Rep. Salmon wants to return migrant children quickly with new bill
Jul 8, 2014, 6:01 PM | Updated: 9:40 pm
PHOENIX — The flood of unaccompanied minors crossing the border has become a full-blown crisis that doesn’t appear to be letting up.
But one Arizona representative wants to change all that.
Arizona Rep. Matt Salmon, who actually has been tasked with leading a group on the issue, has crafted a new bill that would give U.S. Customs and Border Patrol (CBP) authority to send unaccompanied immigrant children back to their home country immediately.
Congress passed a human trafficking law in 2008 that allowed CBP to immediately send back children who crossed the border from either Mexico or Canada.
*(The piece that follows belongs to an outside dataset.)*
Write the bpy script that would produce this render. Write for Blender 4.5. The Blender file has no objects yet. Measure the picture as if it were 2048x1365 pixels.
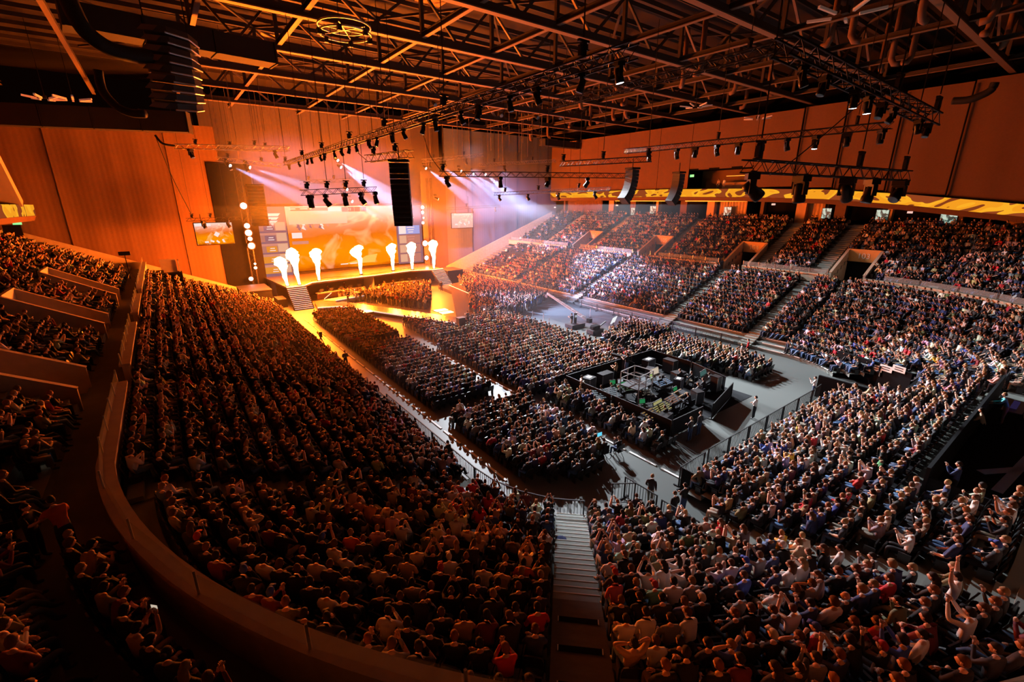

The loophole, however, was that kids who cross the border from countries that were non-contiguous with the U.S. would get turned over to the Department of Health and Human Services, where they would then get a hearing in three to seven years’ time.
“[The bill] will simply put those countries on the same par and give the same flexibility the CBP has had with Mexico and Canada children all along,” Salmon told News/Talk 92.3 KTAR’s Mac & Gaydos Tuesday.
Salmon added that President Barack Obama called for this “flexibility” for CBP as recently as June 30, so Salmon hopes Democrats will join Republicans in supporting it.
“If we’re dealing with unaccompanied children from Mexico in this way, how can it be unfair?” he asked. “Mexico and Canada…that’s the way we deal with them currently.”
Salmon said that the longer we wait and the more we offer hope of amnesty, more and more kids will die.
“Many of those children are not making it. Many of them are being sold into prostitution, many are killed,” he said. “They estimate that a third of the girls are raped along the way. How is that compassionate? Should we not be offering a deterrent?”
He also offered a strict warning to those who believe they are actually helping the children by helping them cross or by fighting for them to stay.
“The folks out there that think they’re doing a good thing for these children are actually aiding and abetting the cartels by having policies that encourage more of these children to brave that long, treacherous journey and be raped,” he explained. “The more compassionate thing to do would be to send a very clear message that if you get to the United States, it’s not going to be amnesty, you’re going to be sent back to your country, so don’t make that journey in the first place, and a lot of lives will be saved.”